### [TASK]
Count how many lines contain the word "that". Respond with the number alone.

** start GIVEN INFORMATION **

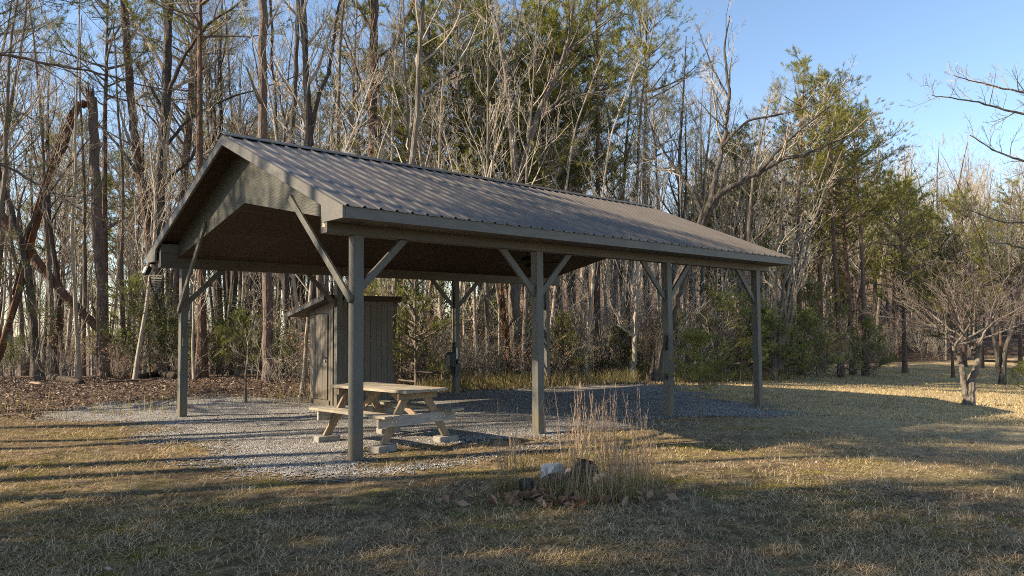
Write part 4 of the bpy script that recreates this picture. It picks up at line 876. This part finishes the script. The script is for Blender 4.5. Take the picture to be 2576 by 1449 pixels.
hero('bare_tree', 'dark forked tree standing behind the left part of the roof ridge', 'tree', [([(792, 965, D), (790, 700, D), (782, 450, D), (776, 250, D), (768, 120, D), (760, -60, D)], 0.15, 0.08, 1), ([(782, 340, D), (800, 250, D), (830, 170, D), (850, 20, D), (880, -90, D)], 0.08, 0.03, 1.2), ([(786, 420, D), (742, 370, D), (712, 300, D), (700, 200, D)], 0.06, 0.02, 1.2)], 107, 'bark_dark', 'twig_pale', (7, 5, 2), (0.24, 0.5, 0.5))
D = 25
hero('pine_tree', 'tall pine with steep limbs rising behind the middle of the roof ridge', 'pine tree', [([(938, 965, D), (936, 700, D), (935, 400, D), (938, 200, D), (942, 60, D), (944, -120, D)], 0.19, 0.13, 0.2), ([(938, 250, D), (965, 170, D - 0.3), (1000, 90, D - 0.6), (1035, 20, D - 0.9), (1060, -60, D - 1)], 0.075, 0.03, 1.2), ([(938, 290, D), (905, 200, D), (880, 130, D), (850, 60, D)], 0.05, 0.02, 1),
    ([(940, 150, D), (1000, 110, D + 0.5), (1070, 60, D + 1), (1110, 30, D + 1.4)], 0.05, 0.015, 1.2), ([(942, 90, D), (910, 30, D), (870, -20, D)], 0.05, 0.02, 1.2)], 108, 'bark_pine', 'twig_dark', (6, 4, 2), (0.3, 0.5, 0.5), needle='needles', nk=(9, 0.14, 0.011))
D = g_(1292, 960)
hero('forked_oak', 'large bare forked tree behind the centre of the roof, next to a split orange trunk', 'tree', [([(1293, 966, D), (1294, 800, D), (1296, 640, D), (1298, 520, D), (1300, 445, D)], 0.21, 0.16, 0.3),
    ([(1299, 460, D), (1290, 350, D), (1283, 270, D), (1272, 200, D - 0.2), (1262, 110, D - 0.3), (1232, 10, D - 0.4), (1215, -80, D - 0.4)], 0.13, 0.03, 1.6), ([(1300, 450, D), (1330, 370, D + 0.1), (1345, 300, D + 0.2), (1385, 220, D + 0.3), (1420, 140, D + 0.3), (1440, 40, D + 0.4), (1455, -60, D + 0.5)], 0.13, 0.03, 1.6),
    ([(1283, 290, D), (1240, 275, D - 0.3), (1180, 262, D - 0.6), (1110, 250, D - 0.8)], 0.05, 0.012, 1.3), ([(1345, 300, D + 0.2), (1400, 270, D), (1470, 235, D - 0.3), (1560, 225, D - 0.6)], 0.05, 0.012, 1.3), ([(1272, 190, D - 0.2), (1300, 110, D), (1310, 20, D), (1330, -70, D)], 0.05, 0.015, 1.3), ([(1420, 140, D + 0.3), (1480, 90, D + 0.2), (1560, 30, D), (1600, 0, D)], 0.045, 0.01, 1.3), ([(1230, 60, D - 0.4), (1200, 35, D), (1170, 10, D), (1150, -40, D)], 0.035, 0.01, 1.2)],
    109, 'bark_grey', 'twig_dark', (6, 4, 3), (0.28, 0.5, 0.5))
D -= 0.4
hero('split_trunk', 'orange-brown split dead trunk leaning against the large forked tree', 'dead tree', [([(1284, 962, D), (1278, 880, D), (1268, 800, D), (1262, 735, D + 0.1), (1250, 660, D + 0.2)], 0.10, 0.06, 0), ([(1280, 900, D), (1258, 790, D), (1256, 740, D)], 0.035, 0.03, 0)], 110, 'wood_split', 'twig_dark')
D = g_(1640, 962) + 0.5
hero('leaning_oak', 'dark leaning oak with long limbs reaching out to the right behind the roof', 'tree', [([(1642, 962, D), (1662, 880, D), (1690, 780, D), (1712, 700, D), (1745, 610, D - 0.2), (1775, 535, D - 0.3), (1795, 500, D - 0.4)], 0.19, 0.15, 0.2),
    ([(1790, 505, D - 0.4), (1840, 470, D - 0.5), (1905, 435, D - 0.7), (1960, 402, D - 0.9), (2040, 385, D - 1.2), (2110, 350, D - 1.5), (2180, 310, D - 1.8)], 0.10, 0.015, 1.8), ([(1905, 435, D - 0.7), (1960, 375, D - 1), (2020, 320, D - 1.2), (2080, 270, D - 1.3), (2130, 240, D - 1.5)], 0.065, 0.012, 1.6),
    ([(1785, 515, D - 0.3), (1800, 450, D), (1815, 380, D + 0.2), (1830, 300, D + 0.3), (1836, 230, D + 0.4), (1820, 120, D + 0.4), (1835, 40, D + 0.4)], 0.10, 0.02, 1.6), ([(1815, 370, D + 0.2), (1880, 300, D - 0.2), (1960, 290, D - 0.5), (2060, 260, D - 0.8), (2140, 200, D - 1)], 0.05, 0.01, 1.5),
    ([(1770, 545, D - 0.3), (1735, 470, D + 0.2), (1690, 410, D + 0.4), (1650, 350, D + 0.6), (1620, 260, D + 0.8)], 0.07, 0.015, 1.5), ([(1836, 250, D + 0.4), (1790, 170, D + 0.6), (1760, 80, D + 0.8)], 0.04, 0.01, 1.5)],
    111, 'bark_dark', 'twig_grey', (6, 4, 3), (0.26, 0.5, 0.5))
D = g_(1897, 955) - 0.3
for (lb, base, top, r) in (('thin white-barked sapling between the third and last near posts', (1722, 950), (1716, 700), 0.035), ('pale straight trunk left of the third near post, forked at mid height', (1594, 955), (1600, 760), 0.085), ('thin pale sapling with drooping white branches right of the last near post', (2072, 925), (2088, 640), 0.045)):
    DD = g_(*base) ; bx, by = base; tx_, ty_ = top; ex = (tx_ - bx)
    hero('pale_sapling', lb, 'sapling', [([(bx, by, DD), (bx + ex * 0.4, by + (ty_ - by) * 0.5, DD), (tx_, ty_, DD), (tx_ + ex * 0.5, ty_ - 120, DD), (tx_ + ex, ty_ - 260, DD)], r, 0.015, 1), ([(bx + ex * 0.4, by + (ty_ - by) * 0.55, DD), (bx - 35, ty_ + 60, DD - 0.2), (bx - 70, ty_ - 30, DD - 0.3)], r * 0.5, 0.01, 1)], 120 + bx, 'bark_pale', 'twig_pale', (8, 4), (0.22, 0.5))
DD = 26
hero('multi_stem_tree', 'clump of pale slanting stems fanning up right of the last near post', 'tree', [([(1948, 935, DD), (1946, 800, DD), (1952, 650, DD), (1966, 500, DD), (1975, 330, DD)], 0.09, 0.03, 1.2)] + [([(1950 + 4 * i, 930, DD + 0.1 * i), (1956 + 8 * i, 800, DD), (1965 + 14 * i, 660, DD + 0.2), (1982 + 19 * i, 520, DD + 0.3 * i), (1990 + 32 * i, 380, DD + 0.3 * i)], 0.07, 0.02, 1.2) for i in range(1, 5)], 130, 'bark_grey', 'twig_pale', (7, 4, 2), (0.18, 0.5, 0.5))
# the two-stemmed dogwood on the lawn
D = g_(2438, 1020)
def dogwood(name, label, bx, by, D, sc, seed, tm='twig_grey', bm='bark_grey'):
    f = lambda dx, dy, dd=0: (bx + dx * sc, by + dy * sc, D + dd)
    return hero(name, label, 'tree', [([f(0, 0), f(3, -35), f(16, -80, 0.05), f(26, -118, 0.1), f(28, -155, 0.2)], 0.12, 0.06, 0.3), ([f(-4, -12), f(-12, -65), f(-18, -108, -0.1), f(-36, -152, -0.3)], 0.085, 0.05, 0.3)] +
        [([f(25 if i % 2 else -36, -150, 0), f(60 * c1, -175 - 14 * (i % 3), 0.5 * s1), f(130 * c1, -205 - 30 * (i % 4), 1.2 * s1), f(215 * c1, -225 - 48 * (i % 4), 1.9 * s1)], 0.03, 0.006, 1.9) for i in range(10) for c1, s1 in [(math.cos(i * 2.4), math.sin(i * 2.4))]] +
        [([f(10, -140), f(15 + 40 * (i - 1), -210, 0.3), f(20 + 75 * (i - 1), -280, 0.3 * (i - 1))], 0.035, 0.01, 1.7) for i in range(3)], seed, bm, tm, (6, 5, 2), (0.42, 0.5, 0.5), mn=0.0028, trop=0.10)
dogwood('dogwood_tree', 'small two-stemmed bare tree with a low twiggy crown standing alone on the sunny lawn', 2436, 1020, D, 1.0, 140, 'twig_dark')
dogwood('spreading_tree', 'wide fine-twigged grey tree at the edge of the woods behind the two-stemmed tree', 2520, 955, 30, 1.55, 141, 'twig_dark', 'bark_dark')
# branches reaching in from trees that stand outside the frame
D = 12.5
hero('overhanging_tree', 'bare tree outside the right edge whose fine branches reach into the blue sky', 'tree', [([(2790, 1130, D), (2780, 800, D), (2760, 500, D), (2740, 250, D), (2730, 100, D)], 0.14, 0.05, 0.6), ([(2740, 350, D), (2640, 300, D - 0.2), (2560, 285, D - 0.3), (2480, 262, D - 0.4), (2395, 245, D - 0.5), (2345, 240, D - 0.5)], 0.03, 0.006, 1.6), ([(2740, 300, D), (2660, 250, D + 0.2), (2560, 230, D + 0.2), (2470, 210, D + 0.2), (2400, 190, D + 0.2)], 0.03, 0.006, 1.6),
    ([(2750, 520, D), (2640, 440, D), (2560, 400, D), (2500, 380, D), (2440, 340, D)], 0.03, 0.008, 1.2), ([(2750, 620, D), (2680, 590, D), (2600, 560, D), (2520, 560, D), (2440, 530, D)], 0.03, 0.008, 1.3), ([(2745, 640, D), (2650, 640, D + 0.5), (2560, 620, D + 0.6), (2500, 610, D + 0.6)], 0.03, 0.008, 1.3)], 150, 'bark_grey', 'twig_grey', (8, 4, 2), (0.22, 0.5, 0.5), mn=0.0024)
D = 12
hero('overhanging_pine', 'pine outside the left edge whose dark drooping branches cross the upper left', 'pine tree', [([(-420, 1190, D), (-425, 700, D), (-430, 200, D), (-430, -300, D), (-430, -700, D)], 0.2, 0.12, 0.3), ([(-425, 40, D), (-200, 110, D + 0.2), (0, 135, D + 0.2), (120, 160, D + 0.3), (250, 185, D + 0.4), (400, 225, D + 0.5), (500, 228, D + 0.5)], 0.035, 0.006, 2.2), ([(-425, 300, D), (-200, 350, D), (0, 410, D), (110, 470, D), (190, 520, D), (330, 585, D)], 0.035, 0.006, 2.0),
    ([(-425, 500, D), (-200, 560, D), (-60, 620, D), (40, 700, D), (100, 790, D)], 0.03, 0.006, 2.0), ([(-425, -60, D), (-150, -40, D), (60, -20, D), (200, 10, D)], 0.03, 0.006, 2.0), ([(-425, 180, D), (-200, 220, D + 1), (-20, 250, D + 1), (80, 300, D + 1)], 0.03, 0.006, 2.0)], 151, 'bark_pine_grey', 'twig_dark', (7, 4), (0.2, 0.5), needle='needles_dark', nk=(16, 0.11, 0.004))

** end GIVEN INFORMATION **

### [TASK SOLUTION]
2